O coração de Big Little Lies, porém, é Reese Witherspoon, que trabalhou tão lindamente com o diretor Jean-Marc Vallée em Livre e é também produtora da série. A Madeline que ela interpreta é uma força da natureza (como a própria Reese), e a única entre essas mulheres que investe mais energia em entender o que vale a pena do que em se conformar ao modelo que se espera dela. Madeline constantemente fala ou age antes de pensar, mete os pés pelas mãos e bate a cabeça na parede. Tem uma relação tempestuosa com a filha adolescente, e uma relação estreita e profunda com Chloe, a filha pequena (Darby Camp, uma das mais espantosas atrizes mirins que já vi) – cuja perda inevitável ela já lamenta antecipadamente. Madeline trocou um casamento com um idiota por um casamento com um sujeito bacanérrimo (Adam Scott) – mas não consegue vencer o rancor (ou talvez o ardor) do primeiro marido, nem impedir que ele envenene sua vida. Mas Madeline tem uma vitalidade, uma curiosidade e uma vontade, e também uma capacidade de se ligar aos outros, que fazem dela algo de estupendo.
Não comparei Big Little Lies com Mad Men à toa.

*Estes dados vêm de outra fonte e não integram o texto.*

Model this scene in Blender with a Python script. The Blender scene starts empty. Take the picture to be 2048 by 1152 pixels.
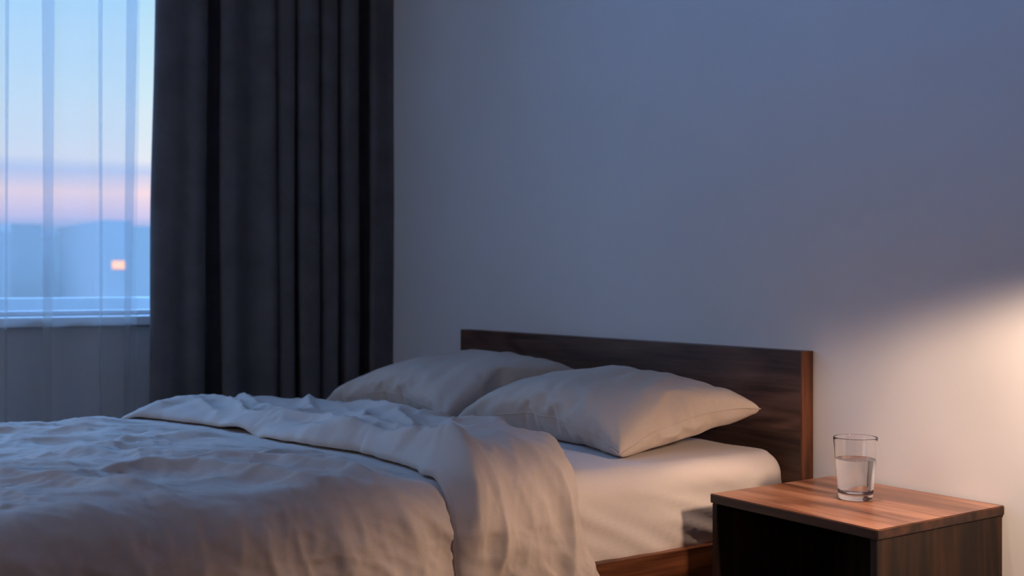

Em certa medida, as duas séries tratam de contextos em que tudo parece estar ali para as pessoas serem felizes, e em que a felicidade é quase uma obrigação. À insatisfação que é natural da natureza humana, então, somam-se a frustração e a perplexidade por não se conseguir atingir esse estado. Assim como Mad Men, também, Big Little Lies tem em seu centro uma personagem cuja insatisfação é indecifrável até para ela mesma, mas é também – como deveria ser – seu maior talento e sua maior força. E, ainda como Mad Men e também como Família Soprano, tem um ritmo que é quase psicanalítico, de crise seguida de uma iluminação ou descoberta. Até aqui, não houve episódio que não fosse eletrizante, e também devastador. Nem ouso imaginar, então, como vai ser o final.